Draft: Zain's voice pass pending. Adapted from a LinkedIn post; he reviews before this publishes.
DesignUp, Episode 1, the first of a series I ended up writing about all week. Maria Rosala opened with a Panchatantra story retold for 1,500 years: an elephant unknowingly crushes a colony of mice while crossing their land, promises never to return, and later, trapped in a hunter's net, is freed by the same mice he'd once threatened.
She said it endures for two reasons, and they're the same reasons human research stays irreplaceable in the age of AI:
1. The lessons it carries. Never judge by size. Keep promises. Leaders should listen. Even small allies matter. And there's always another lesson hidden in the same story, exactly like research, where meaning depends on how you listen and interpret, not just what was said.
2. The power of a simple story. As Mary Catherine Bateson put it, "the human species thinks in metaphors and learns through stories." Maria's framing stuck with me: data are the stars: raw, scattered, without context. Findings are the constellations: the patterns we connect between those stars. But the real work starts when humans tell stories using those constellations: why the pattern exists, what it means, how it shapes the world. That's the insight, and it's a different thing from the data.
Why this landed for me specifically
I spend a lot of time exploring AI tools, and it's genuinely exciting, and occasionally overwhelming. This talk answered a question I keep circling: where do humans fit in all this?

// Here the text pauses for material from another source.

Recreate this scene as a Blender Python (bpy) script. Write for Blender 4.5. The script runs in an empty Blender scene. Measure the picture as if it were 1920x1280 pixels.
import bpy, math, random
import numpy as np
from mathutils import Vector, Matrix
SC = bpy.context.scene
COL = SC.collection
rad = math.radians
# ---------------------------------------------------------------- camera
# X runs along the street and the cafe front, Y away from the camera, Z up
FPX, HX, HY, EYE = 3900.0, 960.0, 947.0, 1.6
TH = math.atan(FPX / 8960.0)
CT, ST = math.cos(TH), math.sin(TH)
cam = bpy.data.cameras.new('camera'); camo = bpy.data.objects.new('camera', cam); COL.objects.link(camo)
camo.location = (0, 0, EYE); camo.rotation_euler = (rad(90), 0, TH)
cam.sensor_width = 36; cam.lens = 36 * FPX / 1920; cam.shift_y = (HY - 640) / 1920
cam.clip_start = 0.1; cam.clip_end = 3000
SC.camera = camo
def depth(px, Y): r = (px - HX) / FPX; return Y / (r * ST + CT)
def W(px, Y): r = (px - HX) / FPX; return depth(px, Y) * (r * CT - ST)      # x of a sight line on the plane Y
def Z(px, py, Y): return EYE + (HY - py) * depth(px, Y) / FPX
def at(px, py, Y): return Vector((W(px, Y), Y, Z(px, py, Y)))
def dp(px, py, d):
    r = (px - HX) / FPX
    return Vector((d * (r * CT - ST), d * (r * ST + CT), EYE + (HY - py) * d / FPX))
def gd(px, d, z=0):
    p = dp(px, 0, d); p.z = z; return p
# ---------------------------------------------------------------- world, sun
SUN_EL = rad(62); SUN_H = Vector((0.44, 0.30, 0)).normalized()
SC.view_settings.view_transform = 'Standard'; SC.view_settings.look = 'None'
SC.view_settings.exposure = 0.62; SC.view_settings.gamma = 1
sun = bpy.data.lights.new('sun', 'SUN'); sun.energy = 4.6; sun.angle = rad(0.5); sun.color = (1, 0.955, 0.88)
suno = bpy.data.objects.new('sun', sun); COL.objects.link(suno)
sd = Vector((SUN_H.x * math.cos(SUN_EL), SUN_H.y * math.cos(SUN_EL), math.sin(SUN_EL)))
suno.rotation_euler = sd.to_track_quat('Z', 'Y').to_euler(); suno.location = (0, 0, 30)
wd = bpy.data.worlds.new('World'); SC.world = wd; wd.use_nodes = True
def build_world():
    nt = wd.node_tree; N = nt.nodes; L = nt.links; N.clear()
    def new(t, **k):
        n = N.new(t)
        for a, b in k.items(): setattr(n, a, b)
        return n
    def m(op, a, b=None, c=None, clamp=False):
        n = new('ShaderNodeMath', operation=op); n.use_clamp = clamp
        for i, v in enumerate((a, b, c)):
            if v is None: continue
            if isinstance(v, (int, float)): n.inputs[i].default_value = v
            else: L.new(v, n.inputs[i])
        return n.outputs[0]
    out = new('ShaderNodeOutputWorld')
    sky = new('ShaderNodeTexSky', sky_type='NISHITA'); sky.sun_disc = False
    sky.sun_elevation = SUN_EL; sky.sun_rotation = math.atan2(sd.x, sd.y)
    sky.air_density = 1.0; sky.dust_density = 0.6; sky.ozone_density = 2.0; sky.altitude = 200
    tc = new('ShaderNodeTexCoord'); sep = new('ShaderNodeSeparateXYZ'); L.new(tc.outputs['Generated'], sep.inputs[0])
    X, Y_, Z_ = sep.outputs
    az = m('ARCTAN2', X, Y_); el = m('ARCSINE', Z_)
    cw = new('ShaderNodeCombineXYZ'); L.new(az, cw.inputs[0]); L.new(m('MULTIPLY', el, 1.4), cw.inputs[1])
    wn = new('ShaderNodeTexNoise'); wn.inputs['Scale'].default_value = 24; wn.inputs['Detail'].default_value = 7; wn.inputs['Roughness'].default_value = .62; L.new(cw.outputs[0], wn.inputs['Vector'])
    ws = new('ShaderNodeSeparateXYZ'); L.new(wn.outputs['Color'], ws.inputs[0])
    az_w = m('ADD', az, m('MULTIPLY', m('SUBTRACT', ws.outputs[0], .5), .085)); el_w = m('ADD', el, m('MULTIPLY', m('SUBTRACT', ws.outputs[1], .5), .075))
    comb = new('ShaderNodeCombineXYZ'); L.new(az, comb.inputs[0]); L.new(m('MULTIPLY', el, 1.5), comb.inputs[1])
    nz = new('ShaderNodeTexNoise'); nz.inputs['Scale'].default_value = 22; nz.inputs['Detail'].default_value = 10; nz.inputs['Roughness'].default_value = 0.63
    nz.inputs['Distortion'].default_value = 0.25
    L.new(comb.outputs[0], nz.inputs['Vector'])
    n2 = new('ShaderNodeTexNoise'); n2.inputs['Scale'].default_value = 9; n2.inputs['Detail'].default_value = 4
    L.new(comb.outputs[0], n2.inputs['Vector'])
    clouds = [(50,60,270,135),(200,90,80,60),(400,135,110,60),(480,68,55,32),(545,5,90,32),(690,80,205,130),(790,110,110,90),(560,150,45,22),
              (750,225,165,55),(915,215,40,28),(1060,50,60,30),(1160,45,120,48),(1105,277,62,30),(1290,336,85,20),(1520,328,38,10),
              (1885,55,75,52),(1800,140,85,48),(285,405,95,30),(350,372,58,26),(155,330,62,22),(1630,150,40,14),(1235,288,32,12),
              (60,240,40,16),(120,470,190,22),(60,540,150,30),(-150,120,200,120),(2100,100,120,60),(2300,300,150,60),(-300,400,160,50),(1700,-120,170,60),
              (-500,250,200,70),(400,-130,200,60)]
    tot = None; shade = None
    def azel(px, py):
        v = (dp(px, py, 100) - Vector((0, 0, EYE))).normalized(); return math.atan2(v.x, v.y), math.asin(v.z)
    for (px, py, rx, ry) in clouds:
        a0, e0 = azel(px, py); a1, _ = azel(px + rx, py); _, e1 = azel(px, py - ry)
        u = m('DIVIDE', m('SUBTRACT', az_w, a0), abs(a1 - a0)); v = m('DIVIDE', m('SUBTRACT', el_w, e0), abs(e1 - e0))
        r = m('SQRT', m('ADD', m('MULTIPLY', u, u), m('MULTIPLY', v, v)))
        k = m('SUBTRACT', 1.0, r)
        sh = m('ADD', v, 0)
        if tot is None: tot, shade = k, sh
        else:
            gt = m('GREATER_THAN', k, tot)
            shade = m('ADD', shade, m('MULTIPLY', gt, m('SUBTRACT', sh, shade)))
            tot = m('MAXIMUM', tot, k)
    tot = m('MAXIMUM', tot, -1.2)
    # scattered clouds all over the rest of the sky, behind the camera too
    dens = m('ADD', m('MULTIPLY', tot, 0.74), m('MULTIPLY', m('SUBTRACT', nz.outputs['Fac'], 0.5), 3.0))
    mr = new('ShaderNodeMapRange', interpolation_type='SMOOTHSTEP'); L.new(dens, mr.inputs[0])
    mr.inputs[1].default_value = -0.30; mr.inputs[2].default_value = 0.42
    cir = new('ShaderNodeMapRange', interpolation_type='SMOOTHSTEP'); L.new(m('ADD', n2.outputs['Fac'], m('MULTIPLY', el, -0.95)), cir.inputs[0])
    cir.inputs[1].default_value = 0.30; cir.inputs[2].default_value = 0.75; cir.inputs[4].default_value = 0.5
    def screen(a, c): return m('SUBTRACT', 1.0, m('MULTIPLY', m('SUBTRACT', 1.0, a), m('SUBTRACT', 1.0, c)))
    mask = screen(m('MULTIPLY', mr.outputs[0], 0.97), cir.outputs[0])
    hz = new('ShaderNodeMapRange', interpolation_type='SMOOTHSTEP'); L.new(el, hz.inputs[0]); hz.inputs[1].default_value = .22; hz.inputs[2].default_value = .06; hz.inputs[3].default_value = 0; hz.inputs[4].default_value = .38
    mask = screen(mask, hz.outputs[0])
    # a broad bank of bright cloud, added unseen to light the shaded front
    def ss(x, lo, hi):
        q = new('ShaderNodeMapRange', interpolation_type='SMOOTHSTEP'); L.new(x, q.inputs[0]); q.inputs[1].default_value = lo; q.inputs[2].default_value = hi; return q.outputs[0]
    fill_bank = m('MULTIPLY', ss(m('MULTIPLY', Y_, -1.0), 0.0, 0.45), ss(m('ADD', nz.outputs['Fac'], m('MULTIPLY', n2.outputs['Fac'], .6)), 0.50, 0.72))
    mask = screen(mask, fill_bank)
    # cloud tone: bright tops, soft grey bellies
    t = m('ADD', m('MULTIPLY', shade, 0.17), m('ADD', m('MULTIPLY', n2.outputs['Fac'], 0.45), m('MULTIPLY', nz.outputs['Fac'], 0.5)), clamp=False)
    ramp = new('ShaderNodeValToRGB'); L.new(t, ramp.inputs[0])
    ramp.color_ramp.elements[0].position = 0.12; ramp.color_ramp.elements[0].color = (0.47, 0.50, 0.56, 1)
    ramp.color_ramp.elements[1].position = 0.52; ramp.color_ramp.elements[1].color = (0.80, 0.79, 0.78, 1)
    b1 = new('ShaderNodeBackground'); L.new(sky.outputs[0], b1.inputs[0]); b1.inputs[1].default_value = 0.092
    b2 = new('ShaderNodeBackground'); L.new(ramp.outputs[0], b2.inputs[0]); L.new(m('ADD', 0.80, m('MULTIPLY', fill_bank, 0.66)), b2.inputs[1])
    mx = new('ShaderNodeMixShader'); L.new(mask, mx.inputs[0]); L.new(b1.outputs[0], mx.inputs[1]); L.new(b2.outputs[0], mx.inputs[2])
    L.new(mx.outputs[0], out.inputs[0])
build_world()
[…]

AI can find patterns faster than any of us. It can't tell the stories that give those patterns meaning, because insight needs imagination, context, and values. Design isn't about the artifact (the screen, the flow), it's about the decision behind it: the thoughtful, value-driven choice that creates positive change. AI can produce the artifact. It can't produce the judgment, empathy, or intent behind it. That's the part worth protecting.